Stated problem: Locate each line holding the string "objects" and copy it.

Data:

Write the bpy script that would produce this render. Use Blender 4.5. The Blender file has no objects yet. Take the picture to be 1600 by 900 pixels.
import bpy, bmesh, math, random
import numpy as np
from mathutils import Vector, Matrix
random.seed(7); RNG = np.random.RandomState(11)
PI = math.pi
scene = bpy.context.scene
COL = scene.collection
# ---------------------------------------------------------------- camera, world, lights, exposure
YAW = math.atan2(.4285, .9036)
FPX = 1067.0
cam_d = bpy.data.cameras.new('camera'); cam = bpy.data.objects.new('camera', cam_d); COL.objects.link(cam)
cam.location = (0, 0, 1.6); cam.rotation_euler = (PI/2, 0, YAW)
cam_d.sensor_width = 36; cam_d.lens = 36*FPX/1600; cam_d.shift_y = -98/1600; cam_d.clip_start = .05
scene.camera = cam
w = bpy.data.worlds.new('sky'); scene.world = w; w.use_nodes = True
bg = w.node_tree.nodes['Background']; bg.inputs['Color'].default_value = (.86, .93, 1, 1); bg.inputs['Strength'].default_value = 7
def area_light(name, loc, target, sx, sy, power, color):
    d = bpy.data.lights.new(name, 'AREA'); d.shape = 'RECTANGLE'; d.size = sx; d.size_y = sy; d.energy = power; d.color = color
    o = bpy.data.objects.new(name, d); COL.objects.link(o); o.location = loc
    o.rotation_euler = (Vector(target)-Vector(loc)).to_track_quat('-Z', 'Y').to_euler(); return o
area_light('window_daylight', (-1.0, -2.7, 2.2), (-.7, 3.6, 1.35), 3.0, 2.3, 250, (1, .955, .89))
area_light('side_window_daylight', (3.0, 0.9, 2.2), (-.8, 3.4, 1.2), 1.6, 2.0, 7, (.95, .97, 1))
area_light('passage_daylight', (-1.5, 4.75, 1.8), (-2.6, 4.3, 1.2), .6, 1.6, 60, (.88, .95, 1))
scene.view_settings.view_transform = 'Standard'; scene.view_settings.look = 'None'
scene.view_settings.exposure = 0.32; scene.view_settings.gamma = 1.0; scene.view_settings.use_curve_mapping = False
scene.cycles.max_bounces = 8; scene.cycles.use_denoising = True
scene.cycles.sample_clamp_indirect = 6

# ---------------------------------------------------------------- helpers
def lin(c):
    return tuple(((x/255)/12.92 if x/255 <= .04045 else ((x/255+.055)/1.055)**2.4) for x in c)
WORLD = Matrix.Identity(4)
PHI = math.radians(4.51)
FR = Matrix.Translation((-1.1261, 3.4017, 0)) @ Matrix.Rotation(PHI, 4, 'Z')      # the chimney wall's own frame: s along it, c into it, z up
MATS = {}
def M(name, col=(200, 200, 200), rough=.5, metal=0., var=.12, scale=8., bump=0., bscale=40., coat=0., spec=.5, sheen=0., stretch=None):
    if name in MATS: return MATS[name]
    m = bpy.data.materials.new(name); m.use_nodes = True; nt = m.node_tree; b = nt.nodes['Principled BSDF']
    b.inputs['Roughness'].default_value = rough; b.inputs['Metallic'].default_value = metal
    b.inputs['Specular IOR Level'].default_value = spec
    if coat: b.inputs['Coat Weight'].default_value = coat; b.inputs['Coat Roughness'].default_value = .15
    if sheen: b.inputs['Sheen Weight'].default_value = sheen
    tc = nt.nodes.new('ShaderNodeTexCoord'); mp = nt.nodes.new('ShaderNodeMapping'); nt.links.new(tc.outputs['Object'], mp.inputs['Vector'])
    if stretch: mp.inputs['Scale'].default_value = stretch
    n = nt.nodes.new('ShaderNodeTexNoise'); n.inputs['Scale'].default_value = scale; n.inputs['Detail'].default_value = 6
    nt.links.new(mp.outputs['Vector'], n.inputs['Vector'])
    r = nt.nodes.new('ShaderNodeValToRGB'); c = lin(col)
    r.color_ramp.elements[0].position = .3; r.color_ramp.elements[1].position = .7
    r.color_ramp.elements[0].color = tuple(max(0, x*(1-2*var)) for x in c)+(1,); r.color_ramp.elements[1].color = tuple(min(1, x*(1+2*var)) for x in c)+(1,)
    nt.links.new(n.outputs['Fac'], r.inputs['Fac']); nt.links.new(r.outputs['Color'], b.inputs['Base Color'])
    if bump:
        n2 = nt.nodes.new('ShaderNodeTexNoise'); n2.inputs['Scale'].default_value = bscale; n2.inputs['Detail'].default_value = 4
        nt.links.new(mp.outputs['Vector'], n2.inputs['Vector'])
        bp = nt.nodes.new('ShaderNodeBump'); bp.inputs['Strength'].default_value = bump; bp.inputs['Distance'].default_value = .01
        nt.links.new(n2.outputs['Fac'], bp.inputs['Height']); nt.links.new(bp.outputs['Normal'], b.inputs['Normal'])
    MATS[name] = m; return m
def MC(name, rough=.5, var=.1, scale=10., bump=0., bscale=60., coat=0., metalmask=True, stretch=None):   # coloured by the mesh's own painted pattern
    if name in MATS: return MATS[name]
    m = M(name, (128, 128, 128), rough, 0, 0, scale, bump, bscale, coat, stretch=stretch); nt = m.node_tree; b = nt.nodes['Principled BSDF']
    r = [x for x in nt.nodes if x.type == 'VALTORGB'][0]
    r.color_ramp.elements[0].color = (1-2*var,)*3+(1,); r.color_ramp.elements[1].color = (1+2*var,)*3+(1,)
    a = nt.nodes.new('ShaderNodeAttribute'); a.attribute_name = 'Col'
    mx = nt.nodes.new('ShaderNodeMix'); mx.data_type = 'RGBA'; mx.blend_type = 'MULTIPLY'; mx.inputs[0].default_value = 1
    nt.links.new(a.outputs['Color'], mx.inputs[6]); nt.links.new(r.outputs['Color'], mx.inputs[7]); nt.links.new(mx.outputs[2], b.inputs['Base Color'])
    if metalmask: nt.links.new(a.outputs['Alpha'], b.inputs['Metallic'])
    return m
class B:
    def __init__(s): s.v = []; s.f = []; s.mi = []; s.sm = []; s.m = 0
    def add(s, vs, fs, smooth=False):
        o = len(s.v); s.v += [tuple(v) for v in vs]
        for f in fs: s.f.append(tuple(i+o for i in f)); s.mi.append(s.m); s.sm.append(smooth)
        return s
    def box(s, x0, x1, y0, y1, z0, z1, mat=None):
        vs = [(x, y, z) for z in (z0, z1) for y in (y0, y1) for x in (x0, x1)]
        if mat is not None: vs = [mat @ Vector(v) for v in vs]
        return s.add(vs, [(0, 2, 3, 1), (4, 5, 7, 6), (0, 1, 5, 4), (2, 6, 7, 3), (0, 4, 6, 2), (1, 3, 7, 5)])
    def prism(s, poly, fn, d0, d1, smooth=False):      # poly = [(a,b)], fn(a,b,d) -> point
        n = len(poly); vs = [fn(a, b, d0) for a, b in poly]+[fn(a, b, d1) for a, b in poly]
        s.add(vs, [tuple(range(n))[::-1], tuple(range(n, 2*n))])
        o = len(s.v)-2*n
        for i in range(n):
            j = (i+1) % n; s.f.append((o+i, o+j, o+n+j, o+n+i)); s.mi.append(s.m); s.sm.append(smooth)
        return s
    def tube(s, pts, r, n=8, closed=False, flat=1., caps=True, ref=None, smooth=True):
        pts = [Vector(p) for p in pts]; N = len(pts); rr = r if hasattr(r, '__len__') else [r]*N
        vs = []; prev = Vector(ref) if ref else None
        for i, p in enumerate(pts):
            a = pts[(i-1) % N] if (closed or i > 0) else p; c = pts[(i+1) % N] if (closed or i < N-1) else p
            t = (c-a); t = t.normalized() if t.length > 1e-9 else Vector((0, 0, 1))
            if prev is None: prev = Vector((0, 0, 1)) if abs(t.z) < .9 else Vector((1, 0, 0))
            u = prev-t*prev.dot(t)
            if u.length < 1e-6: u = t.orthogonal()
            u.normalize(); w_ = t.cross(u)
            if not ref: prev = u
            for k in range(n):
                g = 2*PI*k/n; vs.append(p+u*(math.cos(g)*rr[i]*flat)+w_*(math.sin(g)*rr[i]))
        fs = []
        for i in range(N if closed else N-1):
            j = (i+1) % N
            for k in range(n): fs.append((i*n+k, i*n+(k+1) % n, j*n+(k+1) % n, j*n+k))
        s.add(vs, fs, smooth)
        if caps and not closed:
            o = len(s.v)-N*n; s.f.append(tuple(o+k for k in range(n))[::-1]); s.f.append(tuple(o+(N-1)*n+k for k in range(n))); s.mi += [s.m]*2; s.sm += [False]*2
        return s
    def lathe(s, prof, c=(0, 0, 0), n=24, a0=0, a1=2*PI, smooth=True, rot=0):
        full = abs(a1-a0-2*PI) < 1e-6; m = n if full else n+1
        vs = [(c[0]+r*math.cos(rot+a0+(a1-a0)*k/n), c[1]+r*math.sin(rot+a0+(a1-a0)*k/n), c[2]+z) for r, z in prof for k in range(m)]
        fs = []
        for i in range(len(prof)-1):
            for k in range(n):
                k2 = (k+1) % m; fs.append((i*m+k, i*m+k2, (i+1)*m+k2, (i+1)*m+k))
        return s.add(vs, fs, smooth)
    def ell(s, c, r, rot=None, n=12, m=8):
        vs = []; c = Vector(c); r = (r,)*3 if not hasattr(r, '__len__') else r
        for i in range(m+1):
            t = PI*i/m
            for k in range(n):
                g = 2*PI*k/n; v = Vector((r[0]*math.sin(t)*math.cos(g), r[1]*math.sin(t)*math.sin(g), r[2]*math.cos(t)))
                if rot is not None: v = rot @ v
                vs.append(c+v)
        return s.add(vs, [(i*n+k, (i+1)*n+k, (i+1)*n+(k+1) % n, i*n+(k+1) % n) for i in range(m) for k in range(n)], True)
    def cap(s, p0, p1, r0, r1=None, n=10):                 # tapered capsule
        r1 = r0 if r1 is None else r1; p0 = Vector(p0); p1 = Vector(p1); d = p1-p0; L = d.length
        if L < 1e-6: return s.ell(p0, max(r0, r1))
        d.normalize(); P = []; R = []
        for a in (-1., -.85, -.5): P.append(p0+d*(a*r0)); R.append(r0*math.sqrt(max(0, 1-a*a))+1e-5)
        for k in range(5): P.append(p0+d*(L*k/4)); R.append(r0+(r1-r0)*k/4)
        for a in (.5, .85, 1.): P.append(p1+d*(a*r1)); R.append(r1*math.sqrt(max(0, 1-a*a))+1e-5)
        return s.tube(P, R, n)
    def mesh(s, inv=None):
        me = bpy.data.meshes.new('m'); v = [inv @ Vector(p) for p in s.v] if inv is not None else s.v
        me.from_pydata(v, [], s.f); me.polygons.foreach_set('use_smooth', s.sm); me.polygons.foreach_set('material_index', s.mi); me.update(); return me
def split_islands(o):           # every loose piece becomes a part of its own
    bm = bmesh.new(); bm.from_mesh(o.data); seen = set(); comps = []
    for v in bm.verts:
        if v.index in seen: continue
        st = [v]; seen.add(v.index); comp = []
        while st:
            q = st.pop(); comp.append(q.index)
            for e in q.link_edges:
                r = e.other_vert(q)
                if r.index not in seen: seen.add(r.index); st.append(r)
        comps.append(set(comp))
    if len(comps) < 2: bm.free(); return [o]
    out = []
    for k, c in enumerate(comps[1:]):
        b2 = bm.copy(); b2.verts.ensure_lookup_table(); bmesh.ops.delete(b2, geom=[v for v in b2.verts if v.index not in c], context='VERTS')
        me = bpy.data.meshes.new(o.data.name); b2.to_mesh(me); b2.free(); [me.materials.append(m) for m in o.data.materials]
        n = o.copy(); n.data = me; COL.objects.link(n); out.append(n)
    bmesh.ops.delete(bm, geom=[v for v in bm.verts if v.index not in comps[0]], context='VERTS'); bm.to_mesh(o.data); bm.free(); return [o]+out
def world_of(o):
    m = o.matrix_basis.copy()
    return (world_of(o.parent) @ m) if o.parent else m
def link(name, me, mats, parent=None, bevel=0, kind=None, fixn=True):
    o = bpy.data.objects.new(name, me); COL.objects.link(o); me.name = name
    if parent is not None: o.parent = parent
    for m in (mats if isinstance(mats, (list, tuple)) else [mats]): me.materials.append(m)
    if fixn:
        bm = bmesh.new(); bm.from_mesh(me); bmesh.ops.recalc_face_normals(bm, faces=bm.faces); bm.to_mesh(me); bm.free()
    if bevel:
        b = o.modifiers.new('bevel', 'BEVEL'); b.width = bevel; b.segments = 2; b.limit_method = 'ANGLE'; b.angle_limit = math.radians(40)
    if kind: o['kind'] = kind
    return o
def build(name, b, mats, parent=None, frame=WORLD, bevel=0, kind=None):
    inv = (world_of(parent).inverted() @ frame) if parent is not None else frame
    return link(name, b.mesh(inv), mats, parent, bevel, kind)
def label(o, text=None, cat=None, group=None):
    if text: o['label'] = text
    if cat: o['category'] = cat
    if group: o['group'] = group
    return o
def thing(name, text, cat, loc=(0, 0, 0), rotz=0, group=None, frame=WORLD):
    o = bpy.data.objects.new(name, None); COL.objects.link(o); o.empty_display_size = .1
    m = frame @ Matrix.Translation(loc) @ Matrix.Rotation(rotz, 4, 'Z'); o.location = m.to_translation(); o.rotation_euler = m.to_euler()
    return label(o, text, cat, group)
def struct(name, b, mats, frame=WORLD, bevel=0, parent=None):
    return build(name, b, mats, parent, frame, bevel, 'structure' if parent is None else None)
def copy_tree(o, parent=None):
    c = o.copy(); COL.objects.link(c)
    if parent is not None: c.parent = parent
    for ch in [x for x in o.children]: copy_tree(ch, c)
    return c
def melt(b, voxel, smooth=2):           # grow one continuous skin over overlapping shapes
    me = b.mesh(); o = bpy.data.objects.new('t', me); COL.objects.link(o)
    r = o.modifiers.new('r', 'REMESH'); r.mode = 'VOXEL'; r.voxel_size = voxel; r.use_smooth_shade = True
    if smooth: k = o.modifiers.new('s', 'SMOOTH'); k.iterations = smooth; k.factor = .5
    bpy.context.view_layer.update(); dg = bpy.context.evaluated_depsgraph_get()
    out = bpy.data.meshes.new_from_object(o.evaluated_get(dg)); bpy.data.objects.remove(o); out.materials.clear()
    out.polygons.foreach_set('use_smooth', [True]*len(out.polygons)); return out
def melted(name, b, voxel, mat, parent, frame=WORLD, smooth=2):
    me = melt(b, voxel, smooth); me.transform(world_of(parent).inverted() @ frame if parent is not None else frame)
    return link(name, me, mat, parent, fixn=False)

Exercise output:
Write the bpy script that would produce this render. Use Blender 4.5. The Blender file has no objects yet. Take the picture to be 1600 by 900 pixels.
cam_d = bpy.data.cameras.new('camera'); cam = bpy.data.objects.new('camera', cam_d); COL.objects.link(cam)
    o = bpy.data.objects.new(name, d); COL.objects.link(o); o.location = loc
        n = o.copy(); n.data = me; COL.objects.link(n); out.append(n)
    o = bpy.data.objects.new(name, me); COL.objects.link(o); me.name = name
    o = bpy.data.objects.new(name, None); COL.objects.link(o); o.empty_display_size = .1
    c = o.copy(); COL.objects.link(c)
    me = b.mesh(); o = bpy.data.objects.new('t', me); COL.objects.link(o)
    out = bpy.data.meshes.new_from_object(o.evaluated_get(dg)); bpy.data.objects.remove(o); out.materials.clear()